Unlike RINKO KAWAUCHI, who focuses on the fleeting perception of life and the transience of everyday things, LIEKO SHIGA explores the world of dreams, myths and legends. The starting point for her photographic works are often interviews in which she asks people about their dreams, fears and experiences that they associate with certain places. In combination with her own memories, emotions or experiences, she then creates complex, fantastical scenarios that are staged in often very elaborate forms. In 2007, LIEKO SHIGA published the shots taken in Australia, Singapore and Northern Japan in the photo book Canary.


The first decade of the new millennium does not just belong to the younger generation of female photographers: at the same time, the handful of female photographers who had made a name for themselves before the advent of “girly photography” enjoyed a higher profile and produced widely regarded new series. Prime examples of these are ASAKO NARAHASHI and MIYAKO ISHIUCHI.

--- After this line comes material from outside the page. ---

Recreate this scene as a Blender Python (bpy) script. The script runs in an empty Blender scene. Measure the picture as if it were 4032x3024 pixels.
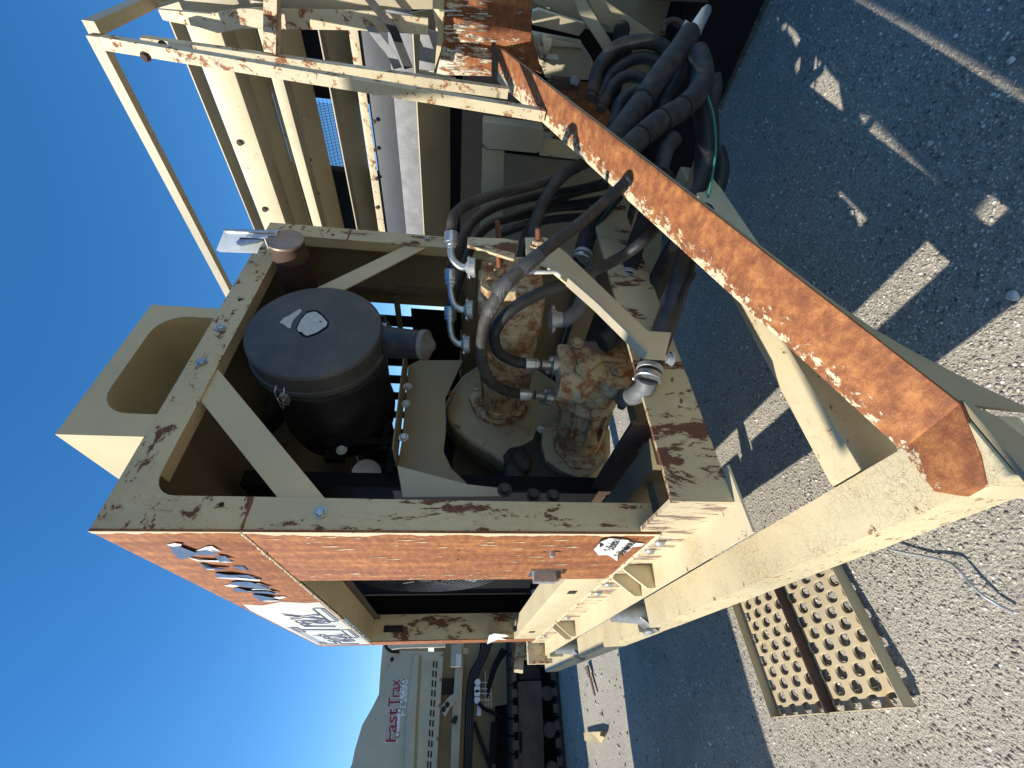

In her 2000 series half awake and half asleep in the water, ASAKO NARAHASHI views Japan from a new, wholly unusual perspective reached by wading into the sea and photographing the coast from the water. This results in exceptional pictures combining two genres, seascape and landscape photography. While the restless water dominates the foreground, shots of coastal landscape with striking mountains or architecture can be seen in the background.


ASAKO NARAHASHI’s pictures can trigger a sense of unease in the beholder: the water seems liable to crash on to the photographer/beholder at any moment – and the coast is quite a distance away. The shore and its architectural forms have shifted from the central perspective and therefore do not convey the usual impression of safety and stability – in fact, it looks as though the land could sink into the sea at any moment. This is a whole new view of Japan. ASAKO NARAHASHI’s photographs no longer show the country that has risen to become one of the most important economic powers in the world, but rather an island state which, following decades of seemingly unstoppable progress, has become unstable and is now threatened with extinction.